Joining the growing effort to address climate change, Switzerland’s second-largest banking group Credit Suisse is walking away from lending to coal-fired power stations.

At its annual investor event, the Zurich-based bank said it would be working to expand its own role in supporting the transition to a low-carbon and climate-resilient economy.

As part of this commitment, Credit Suisse announced a significant policy change. The bank has decided to no longer provide any form of financing specifically related to the development of new coal-fired power plants.

This is in addition to the bank’s existing policy of not providing any form of financing that is specifically related to the development of new greenfield thermal coal mines.

Credit Suisse said this vow also applies to cases where the majority of the use of proceeds is intended for the development of a new coal-fired power plant or a new greenfield thermal coal mine, respectively.

Banks globally are increasing support for clean energy and lower carbon technologies while pulling project financing or general-purpose lending for new coal-fired power plant projects and thermal coal mines, especially in developed markets.

And across Asia, major banking groups have also pledged to gradually withdraw from financing new coal-fired power plants as they too address climate concerns.

According to its ESG report published in April this year, HSBC said it will phase out lending for the development of new coal fired power plant projects in high-income countries by December 31 2019 to support the development of clean energy.

Standard Chartered and Singapore lenders DBS and OCBC are now likewise obligated to phase out lending on coal connected projects.

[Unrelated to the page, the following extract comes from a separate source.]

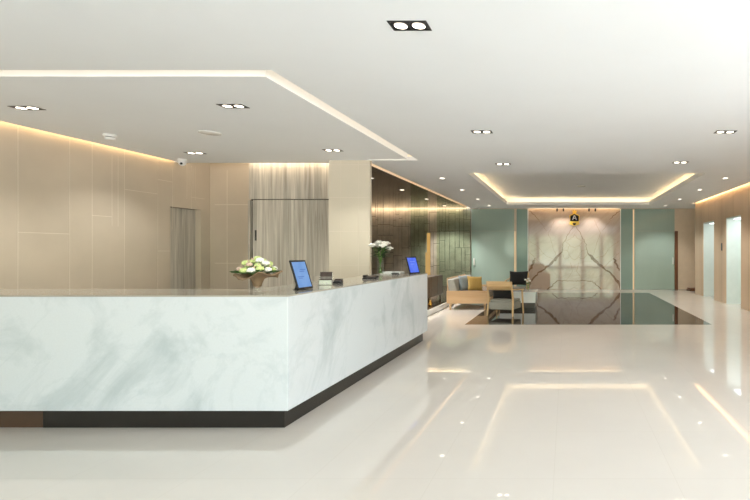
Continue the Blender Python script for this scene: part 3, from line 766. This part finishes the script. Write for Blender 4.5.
ct=thing('coffee_table','low white glossy coffee table with a dark base between the armchairs','coffee table',(-1.27,12.75,.003))
MB().box(-.48,.48,-.46,.46,.385,.42).build('table_top','white_gloss',ct,bevel=.004)
MB().box(-.47,-.43,-.45,.45,.14,.385).box(.43,.47,-.45,.45,.14,.385).box(-.43,.43,-.45,-.41,.14,.385).box(-.43,.43,.41,.45,.14,.385).build('apron','white_gloss',ct,bevel=.003)
MB().box(-.46,.46,-.44,.44,0,.14).build('base','wood_dark',ct)
f=thing('bud_vase','small glass vase of white flowers on the low coffee table','flowers',(-1.02,12.65,.424))
MB().lathe([(.03,0),(.032,.004),(.032,.16),(.029,.16),(.029,.01),(.001,.01)],n=14,cap=False).build('vase','vase_glass',f)
st=MB(); lv=MB()
for k,(dx,dy,dz) in enumerate(((-.07,0,.30),(.0,.02,.33),(.05,-.02,.27),(-.02,-.05,.25),(.02,.06,.28))):
    st.tube([(0,0,.02),(dx*.3,dy*.3,.16),(dx,dy,dz)],.003,5); bloom(f,(dx,dy,dz),.034,'petal_white')
    leafmesh(lv,(dx*.5,dy*.5,.2),k*1.3,.09,.4,.5); leafmesh(lv,(dx*.4,dy*.4,.19),k*1.3+2,.08,.1,.5)
st.build('stems','stem',f); lv.build('leaves','leaf',f)

# dark sideboard on the raised floor behind the end of the desk
sb=thing('sideboard','dark wood sideboard on the raised floor behind the far end of the desk','sideboard',(-3.52,12.65,.13))
MB().box(-.42,0,-.95,.75,.16,.69).build('body','wood_dark',sb,bevel=.004)
for y in (-.93,-.37,.19): MB().box(0,.014,y,y+.54,.18,.67).build('door','wood_dark',sb,bevel=.003)
for x in (-.37,-.05):
    for y in (-.88,.68): MB().bar((x,y,0),(x,y,.16),.03,.03).build('leg','wood_dark',sb)
f=thing('brass_vase','small brass vase on the raised floor under the dark sideboard','vase',(-3.36,11.62,.13))
MB().lathe([(.035,0),(.045,.02),(.05,.06),(.03,.1),(.024,.13),(.032,.145)],n=18).build('body','brass',f)
MB().lathe([(.033,.143),(.036,.149),(.026,.150),(.02,.13)],n=18,cap=False).build('rim','brass',f)

# ------------------------------------------------------------------ daylight and lamps
W = bpy.data.worlds.new('sky'); S.world = W; W.use_nodes = True; nt = W.node_tree
bg = nt.nodes['Background']; tc = nt.nodes.new('ShaderNodeTexCoord'); sp = nt.nodes.new('ShaderNodeSeparateXYZ')
nt.links.new(tc.outputs['Generated'], sp.inputs[0])
green = ramp(nt, noise(nt, tc.outputs['Generated'], 9, 6, .7), [(.35,(.16,.20,.12,1)),(.5,(.40,.47,.34,1)),(.68,(.86,.94,.86,1))])
mth = nt.nodes.new('ShaderNodeMath'); mth.operation='MULTIPLY_ADD'; mth.inputs[1].default_value=.5; mth.inputs[2].default_value=.5
nt.links.new(sp.outputs['Z'], mth.inputs[0])
sky = ramp(nt, mth.outputs[0], [(.0,(.66,.65,.63,1)),(.485,(.74,.73,.71,1)),(.56,(.74,.86,1,1)),(1,(.56,.74,1,1))])
msk = ramp(nt, mth.outputs[0], [(.47,(0,0,0,1)),(.49,(1,1,1,1)),(.57,(1,1,1,1)),(.62,(0,0,0,1))])
nt.links.new(mixc(nt, msk, sky, green), bg.inputs['Color']); bg.inputs['Strength'].default_value = 10.6

def area(name, loc, rot, sx, sy, power, col=(1,1,1), portal=False):
    l = bpy.data.lights.new(name,'AREA'); l.shape='RECTANGLE'; l.size=sx; l.size_y=sy; l.energy=power; l.color=col
    o = bpy.data.objects.new(name,l); COL.objects.link(o); o.location=loc; o.rotation_euler=rot
    if portal: l.cycles.is_portal=True
    return o
area('front_portal',(-1.3,YW-.25,1.6),(PI/2,0,0),11.6,3.0,1,portal=True)
area('right_portal',(XR+.5,-.4,1.6),(0,PI/2,0),2.9,10.1,1,portal=True)
def spot(name, loc, target, power, ang, col=(1,.96,.91), blend=.6, r=.03):
    l=bpy.data.lights.new(name,'SPOT'); l.energy=power; l.spot_size=ang; l.spot_blend=blend; l.color=col; l.shadow_soft_size=r
    o=bpy.data.objects.new(name,l); COL.objects.link(o); o.location=loc
    o.rotation_euler=(Vector(target)-Vector(loc)).to_track_quat('-Z','Y').to_euler(); return o
for x in (-.34,-.10,.88,1.12): spot('marble_spot',(x,17.9,H-.16),(x*.8+.1,YF,1.6),20,math.radians(100))
for x in (-1.17,2.2):
    for y in (3.46,6.54,8.9): spot('downlight_beam',(x,y,H-.02),(x,y,0),60,math.radians(110))
for x in (-6.26,-3.83):
    for y in (5.42,7.4): spot('downlight_beam',(x,y,H-.02),(x,y,0),70,math.radians(120))
for x in (-2.82,3.63,-4.45):
    for y in (10.7,12.75,15.0,17.2): spot('downlight_beam',(x,y,H-.02),(x,y,0),(50 if x<0 else 120) if x>-4 else 420,math.radians(110))

# ------------------------------------------------------------------ camera
cam=bpy.data.cameras.new('camera'); co=bpy.data.objects.new('camera',cam); COL.objects.link(co)
co.location=(0,0,1.5); co.rotation_euler=(PI/2,0,0)
cam.sensor_width=36; cam.sensor_fit='HORIZONTAL'; cam.lens=470/750*36
cam.shift_x=-(566-375)/750; cam.shift_y=1/750; cam.clip_end=200
S.camera=co
S.view_settings.view_transform='Standard'; S.view_settings.look='None'; S.view_settings.gamma=1
S.view_settings.use_curve_mapping=False; S.view_settings.exposure=0.02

Singapore bank DBS will cease financing coal-fired power plants once its existing commitments are concluded, which will be in 2021.

The city-state’s second-largest lender OCBC said it will loan to already-planned projects, a pair of coal-fired power plants in Vietnam, but will not provide any more funding to the sector.

Japanese and European insurers Dai-ichi Life, Nippon Life, AXA and Allianz have similarly made commitments to restrict financing or completely divest from the coal sector completely.  

In some parts of Asia however there will need to be a transition period as coal power is still required to meet the region's voracious energy needs.

Not everyone is so convinced that divesting in fossil fuels will make a significant difference.

In an interview earlier this year, philanthropist and Microsoft co-founder Bill Gates told the Financial Times, “Divestment, to date, probably has reduced about zero tonnes of emissions. It’s not like you’ve capital-starved [the] people making steel and gasoline.” 

And while the big four Australian banks, NAB, Westpac, ANZ and Commonwealth Bank, have all talked the talk on coal divestment, they have not necessarily walked the walk.

Market Forces, an Australian non-governmental organization, claims Australia’s major banks have been getting back into fossil fuels over the last year, casting doubt on their seriousness to tackle climate change through their investments.